A minimum wage law requires that employees must make at least a set amount of money. This is usually in the form of an hourly wage. For example, if minimum wage in an area is set at $7 US Dollars (USD) per hour, the majority of employers would not be able to pay their employees less than that.

One of the biggest advantages of minimum wage laws is that they allow most workers to be fairly compensated for their time. They are able to earn a decent amount of money to pay for necessities, such as food, clothing, and shelter. Without a minimum wage, some employers may pay their employees very little money for a lot of work.


New Zealand was the first country to pass a minimum wage law in 1896. Other countries quickly followed, including Australia and the United Kingdom in 1907 and 1909, respectively. By the first half of the 20th century, nearly every country in the world had established some type of minimum wage law. Today, it is estimated that roughly 90% of countries around the world have minimum wage laws.

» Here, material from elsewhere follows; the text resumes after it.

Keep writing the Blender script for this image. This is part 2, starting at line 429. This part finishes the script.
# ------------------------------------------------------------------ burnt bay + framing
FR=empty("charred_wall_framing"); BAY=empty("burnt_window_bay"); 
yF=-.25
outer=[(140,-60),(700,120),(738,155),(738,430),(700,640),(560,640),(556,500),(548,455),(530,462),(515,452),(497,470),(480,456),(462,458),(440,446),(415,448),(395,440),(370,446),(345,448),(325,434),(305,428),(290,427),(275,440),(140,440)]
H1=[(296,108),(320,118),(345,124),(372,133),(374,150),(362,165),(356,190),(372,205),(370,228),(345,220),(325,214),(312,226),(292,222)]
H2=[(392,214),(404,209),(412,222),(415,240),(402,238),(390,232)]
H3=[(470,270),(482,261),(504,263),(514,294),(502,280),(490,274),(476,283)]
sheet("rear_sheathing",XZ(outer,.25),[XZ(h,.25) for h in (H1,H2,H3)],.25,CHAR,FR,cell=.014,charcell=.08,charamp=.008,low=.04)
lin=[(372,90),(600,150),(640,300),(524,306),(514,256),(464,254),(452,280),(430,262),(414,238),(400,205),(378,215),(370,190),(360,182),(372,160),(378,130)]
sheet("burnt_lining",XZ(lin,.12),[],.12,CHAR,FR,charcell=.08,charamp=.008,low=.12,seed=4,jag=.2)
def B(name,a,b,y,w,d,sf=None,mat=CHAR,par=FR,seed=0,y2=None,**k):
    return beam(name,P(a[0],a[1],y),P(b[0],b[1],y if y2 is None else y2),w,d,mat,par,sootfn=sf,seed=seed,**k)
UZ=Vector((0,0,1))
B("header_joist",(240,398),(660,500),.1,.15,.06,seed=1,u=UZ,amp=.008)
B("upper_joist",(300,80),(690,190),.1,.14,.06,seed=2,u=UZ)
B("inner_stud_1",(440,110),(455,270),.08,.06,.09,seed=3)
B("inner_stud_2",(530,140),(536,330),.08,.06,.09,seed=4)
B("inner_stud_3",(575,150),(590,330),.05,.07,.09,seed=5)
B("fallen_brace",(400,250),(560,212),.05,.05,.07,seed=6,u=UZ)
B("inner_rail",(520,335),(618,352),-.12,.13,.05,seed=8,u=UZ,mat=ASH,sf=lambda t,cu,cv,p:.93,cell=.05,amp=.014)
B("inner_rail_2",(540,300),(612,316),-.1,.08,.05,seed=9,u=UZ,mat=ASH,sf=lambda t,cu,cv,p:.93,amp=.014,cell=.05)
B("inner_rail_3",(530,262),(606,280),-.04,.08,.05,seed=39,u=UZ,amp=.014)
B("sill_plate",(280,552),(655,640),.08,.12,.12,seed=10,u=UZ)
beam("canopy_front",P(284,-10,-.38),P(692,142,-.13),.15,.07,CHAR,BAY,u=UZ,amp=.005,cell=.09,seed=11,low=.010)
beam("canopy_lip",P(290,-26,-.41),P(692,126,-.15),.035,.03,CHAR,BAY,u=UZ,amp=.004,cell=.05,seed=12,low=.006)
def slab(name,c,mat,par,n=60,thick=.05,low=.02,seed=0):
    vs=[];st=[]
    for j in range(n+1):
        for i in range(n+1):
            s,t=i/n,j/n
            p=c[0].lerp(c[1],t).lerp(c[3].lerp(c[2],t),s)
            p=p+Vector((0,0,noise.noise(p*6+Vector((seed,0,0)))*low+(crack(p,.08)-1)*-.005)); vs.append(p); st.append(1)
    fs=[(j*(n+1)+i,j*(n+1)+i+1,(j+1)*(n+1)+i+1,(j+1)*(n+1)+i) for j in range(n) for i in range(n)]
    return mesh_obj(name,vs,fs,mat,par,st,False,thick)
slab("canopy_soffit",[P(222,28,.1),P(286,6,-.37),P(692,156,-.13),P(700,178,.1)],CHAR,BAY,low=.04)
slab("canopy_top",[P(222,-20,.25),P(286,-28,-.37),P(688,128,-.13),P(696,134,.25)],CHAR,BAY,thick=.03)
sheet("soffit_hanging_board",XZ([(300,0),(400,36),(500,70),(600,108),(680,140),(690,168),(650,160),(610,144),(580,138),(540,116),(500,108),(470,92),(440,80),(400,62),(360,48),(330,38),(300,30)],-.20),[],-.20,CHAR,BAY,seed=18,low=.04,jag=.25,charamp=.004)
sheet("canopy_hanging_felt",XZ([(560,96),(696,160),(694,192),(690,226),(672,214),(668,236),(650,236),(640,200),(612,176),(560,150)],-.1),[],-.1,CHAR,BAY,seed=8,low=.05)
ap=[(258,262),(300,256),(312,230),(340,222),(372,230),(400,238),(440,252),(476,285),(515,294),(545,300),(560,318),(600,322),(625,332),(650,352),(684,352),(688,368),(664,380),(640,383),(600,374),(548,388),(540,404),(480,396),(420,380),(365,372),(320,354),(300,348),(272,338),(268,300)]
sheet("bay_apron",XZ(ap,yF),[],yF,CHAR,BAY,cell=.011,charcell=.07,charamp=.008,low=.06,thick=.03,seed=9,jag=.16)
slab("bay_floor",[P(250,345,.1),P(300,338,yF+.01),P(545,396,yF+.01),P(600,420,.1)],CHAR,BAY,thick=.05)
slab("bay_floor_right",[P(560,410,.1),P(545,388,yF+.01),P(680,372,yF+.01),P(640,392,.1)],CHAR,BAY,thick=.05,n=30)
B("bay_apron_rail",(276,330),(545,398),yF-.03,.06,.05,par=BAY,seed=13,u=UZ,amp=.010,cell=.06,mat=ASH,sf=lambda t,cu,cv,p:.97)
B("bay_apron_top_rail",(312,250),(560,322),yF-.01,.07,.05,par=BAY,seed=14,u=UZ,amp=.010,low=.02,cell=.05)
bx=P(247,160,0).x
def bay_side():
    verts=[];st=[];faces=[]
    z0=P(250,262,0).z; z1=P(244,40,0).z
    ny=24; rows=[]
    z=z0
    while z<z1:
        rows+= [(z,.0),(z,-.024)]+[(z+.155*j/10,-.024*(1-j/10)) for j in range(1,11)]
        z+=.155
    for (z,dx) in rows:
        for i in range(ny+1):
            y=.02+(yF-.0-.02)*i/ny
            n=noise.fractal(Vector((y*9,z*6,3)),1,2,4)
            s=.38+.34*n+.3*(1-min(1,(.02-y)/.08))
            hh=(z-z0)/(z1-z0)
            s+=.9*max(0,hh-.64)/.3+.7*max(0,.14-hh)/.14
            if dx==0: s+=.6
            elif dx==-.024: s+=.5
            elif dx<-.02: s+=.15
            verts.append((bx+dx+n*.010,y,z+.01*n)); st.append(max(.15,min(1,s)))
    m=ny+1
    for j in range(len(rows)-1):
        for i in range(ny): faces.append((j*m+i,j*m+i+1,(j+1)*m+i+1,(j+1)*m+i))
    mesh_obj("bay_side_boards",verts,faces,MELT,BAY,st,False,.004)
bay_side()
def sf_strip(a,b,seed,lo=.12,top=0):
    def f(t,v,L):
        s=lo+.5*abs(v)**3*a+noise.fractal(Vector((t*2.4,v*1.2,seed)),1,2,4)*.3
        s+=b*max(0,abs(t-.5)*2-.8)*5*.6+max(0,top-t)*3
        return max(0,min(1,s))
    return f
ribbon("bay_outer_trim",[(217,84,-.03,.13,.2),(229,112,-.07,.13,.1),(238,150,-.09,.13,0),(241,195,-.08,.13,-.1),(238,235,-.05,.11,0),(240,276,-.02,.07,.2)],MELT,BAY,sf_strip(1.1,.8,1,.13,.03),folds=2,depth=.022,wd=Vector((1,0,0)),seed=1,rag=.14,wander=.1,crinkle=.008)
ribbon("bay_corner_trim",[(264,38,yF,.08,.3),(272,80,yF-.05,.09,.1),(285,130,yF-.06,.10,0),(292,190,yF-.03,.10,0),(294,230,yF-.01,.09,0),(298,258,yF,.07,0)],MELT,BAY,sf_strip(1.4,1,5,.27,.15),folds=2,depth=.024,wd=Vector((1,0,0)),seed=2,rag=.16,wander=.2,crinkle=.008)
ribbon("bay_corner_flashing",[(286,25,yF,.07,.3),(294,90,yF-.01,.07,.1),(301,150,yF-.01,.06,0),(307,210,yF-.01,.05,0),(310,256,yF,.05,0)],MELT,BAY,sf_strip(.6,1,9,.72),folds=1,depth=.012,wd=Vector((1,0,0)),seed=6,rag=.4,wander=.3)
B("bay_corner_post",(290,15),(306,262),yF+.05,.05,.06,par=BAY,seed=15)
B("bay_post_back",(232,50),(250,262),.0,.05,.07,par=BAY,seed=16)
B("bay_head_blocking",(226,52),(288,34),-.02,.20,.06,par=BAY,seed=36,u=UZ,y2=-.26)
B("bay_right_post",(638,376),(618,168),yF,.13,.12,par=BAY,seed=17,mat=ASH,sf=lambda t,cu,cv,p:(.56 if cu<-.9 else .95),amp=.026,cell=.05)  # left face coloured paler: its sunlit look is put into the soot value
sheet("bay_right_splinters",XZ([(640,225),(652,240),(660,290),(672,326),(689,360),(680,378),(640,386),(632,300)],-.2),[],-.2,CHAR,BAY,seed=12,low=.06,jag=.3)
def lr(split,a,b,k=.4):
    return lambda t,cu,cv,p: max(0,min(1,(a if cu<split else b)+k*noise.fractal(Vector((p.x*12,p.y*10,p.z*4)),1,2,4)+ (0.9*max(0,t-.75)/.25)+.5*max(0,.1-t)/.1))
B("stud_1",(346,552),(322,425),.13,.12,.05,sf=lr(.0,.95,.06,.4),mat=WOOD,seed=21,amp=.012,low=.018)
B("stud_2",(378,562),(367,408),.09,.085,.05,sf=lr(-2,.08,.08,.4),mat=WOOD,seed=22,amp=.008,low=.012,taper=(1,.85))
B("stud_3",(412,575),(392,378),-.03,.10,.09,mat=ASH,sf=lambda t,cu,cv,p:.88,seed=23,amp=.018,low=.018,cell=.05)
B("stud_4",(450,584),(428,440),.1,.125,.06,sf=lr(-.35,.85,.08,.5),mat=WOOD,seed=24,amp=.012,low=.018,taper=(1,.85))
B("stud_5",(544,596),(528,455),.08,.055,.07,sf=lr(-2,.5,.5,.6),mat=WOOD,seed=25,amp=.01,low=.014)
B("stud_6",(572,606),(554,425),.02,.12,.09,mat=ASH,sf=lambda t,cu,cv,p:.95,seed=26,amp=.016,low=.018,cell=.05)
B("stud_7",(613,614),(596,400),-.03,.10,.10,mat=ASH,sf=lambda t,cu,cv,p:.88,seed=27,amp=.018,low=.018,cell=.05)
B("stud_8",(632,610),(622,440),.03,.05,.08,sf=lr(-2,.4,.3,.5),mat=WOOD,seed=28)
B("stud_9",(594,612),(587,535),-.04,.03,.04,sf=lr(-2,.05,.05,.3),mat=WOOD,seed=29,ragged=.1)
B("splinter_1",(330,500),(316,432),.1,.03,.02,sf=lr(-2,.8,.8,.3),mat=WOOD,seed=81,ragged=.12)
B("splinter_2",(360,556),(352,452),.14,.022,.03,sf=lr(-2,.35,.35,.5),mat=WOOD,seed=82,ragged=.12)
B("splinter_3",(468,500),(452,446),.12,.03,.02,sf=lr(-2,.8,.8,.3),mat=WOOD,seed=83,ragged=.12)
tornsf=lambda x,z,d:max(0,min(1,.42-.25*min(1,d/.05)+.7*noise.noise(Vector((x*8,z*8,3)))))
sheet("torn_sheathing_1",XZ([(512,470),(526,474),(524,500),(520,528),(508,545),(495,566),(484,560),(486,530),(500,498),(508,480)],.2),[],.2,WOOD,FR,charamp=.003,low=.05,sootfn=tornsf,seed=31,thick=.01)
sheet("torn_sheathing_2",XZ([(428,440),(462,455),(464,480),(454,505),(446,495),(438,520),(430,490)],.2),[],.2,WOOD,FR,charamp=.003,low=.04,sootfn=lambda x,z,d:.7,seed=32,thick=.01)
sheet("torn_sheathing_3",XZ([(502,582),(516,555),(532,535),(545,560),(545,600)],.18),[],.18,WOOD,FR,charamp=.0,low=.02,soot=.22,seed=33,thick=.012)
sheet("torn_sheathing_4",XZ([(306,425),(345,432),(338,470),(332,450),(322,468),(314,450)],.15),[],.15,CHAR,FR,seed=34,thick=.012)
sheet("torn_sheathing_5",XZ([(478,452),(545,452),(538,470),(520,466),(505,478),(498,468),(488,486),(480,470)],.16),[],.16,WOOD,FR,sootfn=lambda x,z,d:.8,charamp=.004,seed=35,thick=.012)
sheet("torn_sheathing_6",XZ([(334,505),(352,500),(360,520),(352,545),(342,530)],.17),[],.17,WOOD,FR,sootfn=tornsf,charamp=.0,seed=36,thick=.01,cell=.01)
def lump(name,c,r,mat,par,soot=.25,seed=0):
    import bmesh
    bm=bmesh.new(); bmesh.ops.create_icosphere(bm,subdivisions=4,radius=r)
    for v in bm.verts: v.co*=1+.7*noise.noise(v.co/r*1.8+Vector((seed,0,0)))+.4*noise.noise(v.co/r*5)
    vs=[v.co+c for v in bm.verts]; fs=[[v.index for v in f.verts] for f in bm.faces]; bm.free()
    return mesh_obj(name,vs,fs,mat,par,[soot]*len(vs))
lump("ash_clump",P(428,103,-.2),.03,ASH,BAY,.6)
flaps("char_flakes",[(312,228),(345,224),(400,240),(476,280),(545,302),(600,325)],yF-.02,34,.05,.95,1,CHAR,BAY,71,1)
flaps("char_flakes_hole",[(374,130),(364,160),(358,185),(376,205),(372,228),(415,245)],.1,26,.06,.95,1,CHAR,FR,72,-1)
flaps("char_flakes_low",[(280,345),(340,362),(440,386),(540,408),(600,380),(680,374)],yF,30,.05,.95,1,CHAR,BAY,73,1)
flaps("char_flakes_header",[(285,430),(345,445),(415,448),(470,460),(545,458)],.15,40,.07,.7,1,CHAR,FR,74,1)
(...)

Massachusetts was the first state in the US to enact minimum wage laws. This law, however, only pertained to women and children, who – at the time – were more likely to be paid very little money for the work that they did. Several other states also passed minimum wages laws in the years that followed. In 1938, the federal government passed a law the established a national minimum wage. At that time, the national minimum wage was set at $0.25 USD per hour.

All states in the US have their own minimum wage laws. Some states have a minimum wage above the federal minimum wage, for example. Certain types of laborers, including those who make tips, are exempt from these laws, and employers are legally allowed to pay them a wage below minimum wage. Their wages plus the money they make in tips, however, must be equal to or higher than minimum wage.